Task directions: Exactly reproduce the lines that follow.
====================
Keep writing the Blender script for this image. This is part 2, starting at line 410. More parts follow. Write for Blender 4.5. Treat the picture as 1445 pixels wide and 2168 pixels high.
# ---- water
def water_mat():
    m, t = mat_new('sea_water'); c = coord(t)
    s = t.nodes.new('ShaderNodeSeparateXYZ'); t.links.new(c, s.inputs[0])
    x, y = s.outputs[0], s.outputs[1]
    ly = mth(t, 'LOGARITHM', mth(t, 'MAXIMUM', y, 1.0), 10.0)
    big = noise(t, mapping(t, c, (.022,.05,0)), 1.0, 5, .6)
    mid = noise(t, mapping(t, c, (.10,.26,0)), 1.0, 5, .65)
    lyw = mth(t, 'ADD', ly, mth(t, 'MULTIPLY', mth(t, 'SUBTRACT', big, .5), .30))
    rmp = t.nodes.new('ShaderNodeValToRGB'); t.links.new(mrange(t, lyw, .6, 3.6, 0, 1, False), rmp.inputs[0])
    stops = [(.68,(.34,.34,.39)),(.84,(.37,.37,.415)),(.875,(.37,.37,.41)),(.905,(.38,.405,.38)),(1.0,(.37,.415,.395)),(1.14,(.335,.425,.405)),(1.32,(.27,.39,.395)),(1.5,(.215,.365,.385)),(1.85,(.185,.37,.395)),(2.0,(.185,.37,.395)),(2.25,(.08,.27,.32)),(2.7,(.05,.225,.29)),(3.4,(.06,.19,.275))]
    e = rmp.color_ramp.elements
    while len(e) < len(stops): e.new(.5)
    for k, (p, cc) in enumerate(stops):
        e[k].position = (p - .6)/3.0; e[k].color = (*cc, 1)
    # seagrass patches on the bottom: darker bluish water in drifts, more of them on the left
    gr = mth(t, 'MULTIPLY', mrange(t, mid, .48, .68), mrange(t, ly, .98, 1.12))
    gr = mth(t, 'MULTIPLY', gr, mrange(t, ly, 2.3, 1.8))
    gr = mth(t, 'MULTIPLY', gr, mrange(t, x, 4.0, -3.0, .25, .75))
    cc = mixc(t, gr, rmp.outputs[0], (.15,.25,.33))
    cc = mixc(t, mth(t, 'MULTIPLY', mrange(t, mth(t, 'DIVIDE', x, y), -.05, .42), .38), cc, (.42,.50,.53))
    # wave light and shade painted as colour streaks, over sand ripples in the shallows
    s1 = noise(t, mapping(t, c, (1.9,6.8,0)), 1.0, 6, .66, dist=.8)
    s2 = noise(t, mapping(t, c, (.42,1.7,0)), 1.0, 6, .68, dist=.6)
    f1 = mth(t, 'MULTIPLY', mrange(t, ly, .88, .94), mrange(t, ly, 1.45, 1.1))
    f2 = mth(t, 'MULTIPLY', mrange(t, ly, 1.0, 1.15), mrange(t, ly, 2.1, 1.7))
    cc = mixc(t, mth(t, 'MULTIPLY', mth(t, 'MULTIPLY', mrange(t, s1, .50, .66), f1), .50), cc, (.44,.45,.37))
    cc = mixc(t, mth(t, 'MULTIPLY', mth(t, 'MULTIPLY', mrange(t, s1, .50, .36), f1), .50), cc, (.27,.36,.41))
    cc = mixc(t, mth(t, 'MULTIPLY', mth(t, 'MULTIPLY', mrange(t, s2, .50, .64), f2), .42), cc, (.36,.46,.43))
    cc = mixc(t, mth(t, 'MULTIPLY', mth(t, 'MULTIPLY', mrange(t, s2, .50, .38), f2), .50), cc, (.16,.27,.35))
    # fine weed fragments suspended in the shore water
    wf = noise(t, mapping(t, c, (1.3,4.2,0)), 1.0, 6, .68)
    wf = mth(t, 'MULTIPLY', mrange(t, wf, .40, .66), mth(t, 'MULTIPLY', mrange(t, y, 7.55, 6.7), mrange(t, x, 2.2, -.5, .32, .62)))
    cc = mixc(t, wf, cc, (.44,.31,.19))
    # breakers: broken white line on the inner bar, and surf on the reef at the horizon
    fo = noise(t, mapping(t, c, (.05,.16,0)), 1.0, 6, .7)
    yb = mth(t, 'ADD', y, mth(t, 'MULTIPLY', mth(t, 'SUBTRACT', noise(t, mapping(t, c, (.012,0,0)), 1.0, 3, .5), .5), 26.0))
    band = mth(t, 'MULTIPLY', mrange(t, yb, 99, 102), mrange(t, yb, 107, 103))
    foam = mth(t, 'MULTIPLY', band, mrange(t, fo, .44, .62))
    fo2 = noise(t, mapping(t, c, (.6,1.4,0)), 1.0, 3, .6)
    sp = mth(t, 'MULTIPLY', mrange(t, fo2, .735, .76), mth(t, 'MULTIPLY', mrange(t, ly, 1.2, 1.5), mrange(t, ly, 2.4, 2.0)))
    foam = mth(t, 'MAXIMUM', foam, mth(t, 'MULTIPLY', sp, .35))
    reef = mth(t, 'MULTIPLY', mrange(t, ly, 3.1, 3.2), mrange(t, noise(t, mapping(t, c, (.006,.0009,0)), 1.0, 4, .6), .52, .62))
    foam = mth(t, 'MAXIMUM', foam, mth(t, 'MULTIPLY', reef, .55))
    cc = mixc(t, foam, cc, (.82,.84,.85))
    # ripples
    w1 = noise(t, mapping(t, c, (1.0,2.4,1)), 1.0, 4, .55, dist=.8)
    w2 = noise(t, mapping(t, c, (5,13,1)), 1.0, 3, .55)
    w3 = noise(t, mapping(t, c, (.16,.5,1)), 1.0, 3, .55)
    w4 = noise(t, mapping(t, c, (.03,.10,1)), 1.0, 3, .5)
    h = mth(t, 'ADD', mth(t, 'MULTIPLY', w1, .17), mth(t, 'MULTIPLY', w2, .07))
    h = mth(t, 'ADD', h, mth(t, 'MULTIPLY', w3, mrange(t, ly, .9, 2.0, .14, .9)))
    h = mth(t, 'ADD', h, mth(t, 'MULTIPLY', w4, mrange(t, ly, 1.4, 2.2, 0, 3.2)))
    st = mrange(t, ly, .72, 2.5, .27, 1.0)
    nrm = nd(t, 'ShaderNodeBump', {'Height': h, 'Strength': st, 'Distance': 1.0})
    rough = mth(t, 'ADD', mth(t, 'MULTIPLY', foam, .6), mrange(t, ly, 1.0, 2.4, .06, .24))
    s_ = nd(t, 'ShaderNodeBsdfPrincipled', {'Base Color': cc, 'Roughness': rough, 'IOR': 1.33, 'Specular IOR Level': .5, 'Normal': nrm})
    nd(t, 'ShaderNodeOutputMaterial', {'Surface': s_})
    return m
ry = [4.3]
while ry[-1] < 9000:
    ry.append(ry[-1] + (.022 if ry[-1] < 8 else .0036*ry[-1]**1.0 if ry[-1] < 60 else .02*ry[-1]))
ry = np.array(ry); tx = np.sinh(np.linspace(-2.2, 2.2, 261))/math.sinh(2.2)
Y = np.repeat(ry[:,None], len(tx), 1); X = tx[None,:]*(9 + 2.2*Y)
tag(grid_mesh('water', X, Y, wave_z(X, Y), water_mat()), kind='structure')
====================
Full answer:
Keep writing the Blender script for this image. This is part 2, starting at line 410. More parts follow. Write for Blender 4.5. Treat the picture as 1445 pixels wide and 2168 pixels high.
# ---- water
def water_mat():
    m, t = mat_new('sea_water'); c = coord(t)
    s = t.nodes.new('ShaderNodeSeparateXYZ'); t.links.new(c, s.inputs[0])
    x, y = s.outputs[0], s.outputs[1]
    ly = mth(t, 'LOGARITHM', mth(t, 'MAXIMUM', y, 1.0), 10.0)
    big = noise(t, mapping(t, c, (.022,.05,0)), 1.0, 5, .6)
    mid = noise(t, mapping(t, c, (.10,.26,0)), 1.0, 5, .65)
    lyw = mth(t, 'ADD', ly, mth(t, 'MULTIPLY', mth(t, 'SUBTRACT', big, .5), .30))
    rmp = t.nodes.new('ShaderNodeValToRGB'); t.links.new(mrange(t, lyw, .6, 3.6, 0, 1, False), rmp.inputs[0])
    stops = [(.68,(.34,.34,.39)),(.84,(.37,.37,.415)),(.875,(.37,.37,.41)),(.905,(.38,.405,.38)),(1.0,(.37,.415,.395)),(1.14,(.335,.425,.405)),(1.32,(.27,.39,.395)),(1.5,(.215,.365,.385)),(1.85,(.185,.37,.395)),(2.0,(.185,.37,.395)),(2.25,(.08,.27,.32)),(2.7,(.05,.225,.29)),(3.4,(.06,.19,.275))]
    e = rmp.color_ramp.elements
    while len(e) < len(stops): e.new(.5)
    for k, (p, cc) in enumerate(stops):
        e[k].position = (p - .6)/3.0; e[k].color = (*cc, 1)
    # seagrass patches on the bottom: darker bluish water in drifts, more of them on the left
    gr = mth(t, 'MULTIPLY', mrange(t, mid, .48, .68), mrange(t, ly, .98, 1.12))
    gr = mth(t, 'MULTIPLY', gr, mrange(t, ly, 2.3, 1.8))
    gr = mth(t, 'MULTIPLY', gr, mrange(t, x, 4.0, -3.0, .25, .75))
    cc = mixc(t, gr, rmp.outputs[0], (.15,.25,.33))
    cc = mixc(t, mth(t, 'MULTIPLY', mrange(t, mth(t, 'DIVIDE', x, y), -.05, .42), .38), cc, (.42,.50,.53))
    # wave light and shade painted as colour streaks, over sand ripples in the shallows
    s1 = noise(t, mapping(t, c, (1.9,6.8,0)), 1.0, 6, .66, dist=.8)
    s2 = noise(t, mapping(t, c, (.42,1.7,0)), 1.0, 6, .68, dist=.6)
    f1 = mth(t, 'MULTIPLY', mrange(t, ly, .88, .94), mrange(t, ly, 1.45, 1.1))
    f2 = mth(t, 'MULTIPLY', mrange(t, ly, 1.0, 1.15), mrange(t, ly, 2.1, 1.7))
    cc = mixc(t, mth(t, 'MULTIPLY', mth(t, 'MULTIPLY', mrange(t, s1, .50, .66), f1), .50), cc, (.44,.45,.37))
    cc = mixc(t, mth(t, 'MULTIPLY', mth(t, 'MULTIPLY', mrange(t, s1, .50, .36), f1), .50), cc, (.27,.36,.41))
    cc = mixc(t, mth(t, 'MULTIPLY', mth(t, 'MULTIPLY', mrange(t, s2, .50, .64), f2), .42), cc, (.36,.46,.43))
    cc = mixc(t, mth(t, 'MULTIPLY', mth(t, 'MULTIPLY', mrange(t, s2, .50, .38), f2), .50), cc, (.16,.27,.35))
    # fine weed fragments suspended in the shore water
    wf = noise(t, mapping(t, c, (1.3,4.2,0)), 1.0, 6, .68)
    wf = mth(t, 'MULTIPLY', mrange(t, wf, .40, .66), mth(t, 'MULTIPLY', mrange(t, y, 7.55, 6.7), mrange(t, x, 2.2, -.5, .32, .62)))
    cc = mixc(t, wf, cc, (.44,.31,.19))
    # breakers: broken white line on the inner bar, and surf on the reef at the horizon
    fo = noise(t, mapping(t, c, (.05,.16,0)), 1.0, 6, .7)
    yb = mth(t, 'ADD', y, mth(t, 'MULTIPLY', mth(t, 'SUBTRACT', noise(t, mapping(t, c, (.012,0,0)), 1.0, 3, .5), .5), 26.0))
    band = mth(t, 'MULTIPLY', mrange(t, yb, 99, 102), mrange(t, yb, 107, 103))
    foam = mth(t, 'MULTIPLY', band, mrange(t, fo, .44, .62))
    fo2 = noise(t, mapping(t, c, (.6,1.4,0)), 1.0, 3, .6)
    sp = mth(t, 'MULTIPLY', mrange(t, fo2, .735, .76), mth(t, 'MULTIPLY', mrange(t, ly, 1.2, 1.5), mrange(t, ly, 2.4, 2.0)))
    foam = mth(t, 'MAXIMUM', foam, mth(t, 'MULTIPLY', sp, .35))
    reef = mth(t, 'MULTIPLY', mrange(t, ly, 3.1, 3.2), mrange(t, noise(t, mapping(t, c, (.006,.0009,0)), 1.0, 4, .6), .52, .62))
    foam = mth(t, 'MAXIMUM', foam, mth(t, 'MULTIPLY', reef, .55))
    cc = mixc(t, foam, cc, (.82,.84,.85))
    # ripples
    w1 = noise(t, mapping(t, c, (1.0,2.4,1)), 1.0, 4, .55, dist=.8)
    w2 = noise(t, mapping(t, c, (5,13,1)), 1.0, 3, .55)
    w3 = noise(t, mapping(t, c, (.16,.5,1)), 1.0, 3, .55)
    w4 = noise(t, mapping(t, c, (.03,.10,1)), 1.0, 3, .5)
    h = mth(t, 'ADD', mth(t, 'MULTIPLY', w1, .17), mth(t, 'MULTIPLY', w2, .07))
    h = mth(t, 'ADD', h, mth(t, 'MULTIPLY', w3, mrange(t, ly, .9, 2.0, .14, .9)))
    h = mth(t, 'ADD', h, mth(t, 'MULTIPLY', w4, mrange(t, ly, 1.4, 2.2, 0, 3.2)))
    st = mrange(t, ly, .72, 2.5, .27, 1.0)
    nrm = nd(t, 'ShaderNodeBump', {'Height': h, 'Strength': st, 'Distance': 1.0})
    rough = mth(t, 'ADD', mth(t, 'MULTIPLY', foam, .6), mrange(t, ly, 1.0, 2.4, .06, .24))
    s_ = nd(t, 'ShaderNodeBsdfPrincipled', {'Base Color': cc, 'Roughness': rough, 'IOR': 1.33, 'Specular IOR Level': .5, 'Normal': nrm})
    nd(t, 'ShaderNodeOutputMaterial', {'Surface': s_})
    return m
ry = [4.3]
while ry[-1] < 9000:
    ry.append(ry[-1] + (.022 if ry[-1] < 8 else .0036*ry[-1]**1.0 if ry[-1] < 60 else .02*ry[-1]))
ry = np.array(ry); tx = np.sinh(np.linspace(-2.2, 2.2, 261))/math.sinh(2.2)
Y = np.repeat(ry[:,None], len(tx), 1); X = tx[None,:]*(9 + 2.2*Y)
tag(grid_mesh('water', X, Y, wave_z(X, Y), water_mat()), kind='structure')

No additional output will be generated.